**EXERCISE AIM**
Carry none of the pictures over; write out the complete data exactly.

**COLLECTED MATERIAL**
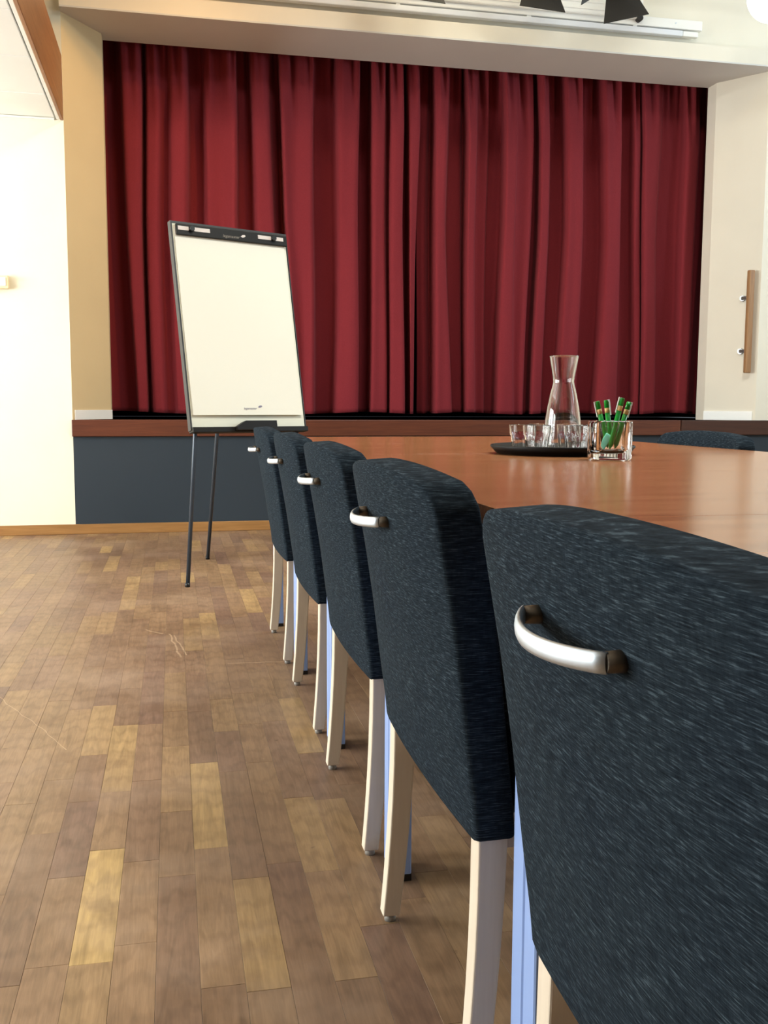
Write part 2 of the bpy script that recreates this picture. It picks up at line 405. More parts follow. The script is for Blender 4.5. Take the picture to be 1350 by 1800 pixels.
# ------------------------------------------------------------------ floor strips
rnd = random.Random(11)
PW = 0.0675
def cam_px(p):
    d = Vector(p)-Vector((0, 0, EYE)); z = d.dot(_fw)
    return (675+FPX*d.dot(_rt2)/z, 900-FPX*d.dot(_up2)/z, z) if z > 0.05 else None
strips = []
x = -0.177-0.0675*65; row = 0
while x < RIGHT_X:
    y = BACK_Y-rnd.random()*0.5
    pale = abs(x+0.177) < 0.01
    while y < YF-0.02:
        L = rnd.choice((0.30, 0.36, 0.42, 0.48, 0.55))
        if pale and y < 1.53 < y+L+0.15: L = 1.53-y
        elif pale and abs(y-1.53) < 0.01: L = 0.41
        y1 = min(y+L, YF-0.018)
        strips.append((x, max(y, BACK_Y), y1)); y += L
    x += PW; row += 1
def strip_geo(s, z):
    x0, y0, y1 = s; g = 0.0002; c = 0.0003
    a, b, e, f = x0+g, x0+PW-g, y0+g, y1-g
    vs = [(a, e, -0.012), (b, e, -0.012), (b, f, -0.012), (a, f, -0.012), (a, e, z-c), (b, e, z-c), (b, f, z-c), (a, f, z-c),
          (a+c, e+c, z), (b-c, e+c, z), (b-c, f-c, z), (a+c, f-c, z)]
    fs = [(0,1,5,4),(1,2,6,5),(2,3,7,6),(3,0,4,7),(4,5,9,8),(5,6,10,9),(6,7,11,10),(7,4,8,11),(8,9,10,11)]
    return vs, fs
def tone_for(s):
    x0, y0, y1 = s
    r = rnd.gauss(0.50, 0.19)
    if rnd.random() < 0.035: r = 0.70+rnd.random()*0.15
    if abs(x0+0.177) < 0.01 and y0 < 1.75 < y1: r = 1.0      # the pale yellow strip in the walkway
    return (min(1, max(0, r)), max(0, min(1, rnd.gauss(0.35, 0.28))) if r < 0.8 else 0.0, rnd.random(), 1)
def color_attr(me, cols):
    at = me.attributes.new('tone', 'FLOAT_COLOR', 'FACE')
    flat = []
    for c in cols: flat += list(c)
    at.data.foreach_set('color', flat)
rank = []
for i, s in enumerate(strips):
    px = cam_px((s[0]+PW/2, (s[1]+s[2])/2, 0))
    a = 0
    if px and -20 < px[0] < 1370 and 900 < px[1] < 1830:
        hidden = px[0] > 470 and px[1] < 1100 or px[0] > 560+(px[1]-1100)*0.55
        if not hidden: a = (s[2]-s[1])*PW/px[2]**3
    rank.append((a, i))
rank.sort(reverse=True)
single = {i for a, i in rank[:300] if a > 0}
sv, sf, scol = [], [], []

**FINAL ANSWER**
Write part 2 of the bpy script that recreates this picture. It picks up at line 405. More parts follow. The script is for Blender 4.5. Take the picture to be 1350 by 1800 pixels.
# ------------------------------------------------------------------ floor strips
rnd = random.Random(11)
PW = 0.0675
def cam_px(p):
    d = Vector(p)-Vector((0, 0, EYE)); z = d.dot(_fw)
    return (675+FPX*d.dot(_rt2)/z, 900-FPX*d.dot(_up2)/z, z) if z > 0.05 else None
strips = []
x = -0.177-0.0675*65; row = 0
while x < RIGHT_X:
    y = BACK_Y-rnd.random()*0.5
    pale = abs(x+0.177) < 0.01
    while y < YF-0.02:
        L = rnd.choice((0.30, 0.36, 0.42, 0.48, 0.55))
        if pale and y < 1.53 < y+L+0.15: L = 1.53-y
        elif pale and abs(y-1.53) < 0.01: L = 0.41
        y1 = min(y+L, YF-0.018)
        strips.append((x, max(y, BACK_Y), y1)); y += L
    x += PW; row += 1
def strip_geo(s, z):
    x0, y0, y1 = s; g = 0.0002; c = 0.0003
    a, b, e, f = x0+g, x0+PW-g, y0+g, y1-g
    vs = [(a, e, -0.012), (b, e, -0.012), (b, f, -0.012), (a, f, -0.012), (a, e, z-c), (b, e, z-c), (b, f, z-c), (a, f, z-c),
          (a+c, e+c, z), (b-c, e+c, z), (b-c, f-c, z), (a+c, f-c, z)]
    fs = [(0,1,5,4),(1,2,6,5),(2,3,7,6),(3,0,4,7),(4,5,9,8),(5,6,10,9),(6,7,11,10),(7,4,8,11),(8,9,10,11)]
    return vs, fs
def tone_for(s):
    x0, y0, y1 = s
    r = rnd.gauss(0.50, 0.19)
    if rnd.random() < 0.035: r = 0.70+rnd.random()*0.15
    if abs(x0+0.177) < 0.01 and y0 < 1.75 < y1: r = 1.0      # the pale yellow strip in the walkway
    return (min(1, max(0, r)), max(0, min(1, rnd.gauss(0.35, 0.28))) if r < 0.8 else 0.0, rnd.random(), 1)
def color_attr(me, cols):
    at = me.attributes.new('tone', 'FLOAT_COLOR', 'FACE')
    flat = []
    for c in cols: flat += list(c)
    at.data.foreach_set('color', flat)
rank = []
for i, s in enumerate(strips):
    px = cam_px((s[0]+PW/2, (s[1]+s[2])/2, 0))
    a = 0
    if px and -20 < px[0] < 1370 and 900 < px[1] < 1830:
        hidden = px[0] > 470 and px[1] < 1100 or px[0] > 560+(px[1]-1100)*0.55
        if not hidden: a = (s[2]-s[1])*PW/px[2]**3
    rank.append((a, i))
rank.sort(reverse=True)
single = {i for a, i in rank[:300] if a > 0}
sv, sf, scol = [], [], []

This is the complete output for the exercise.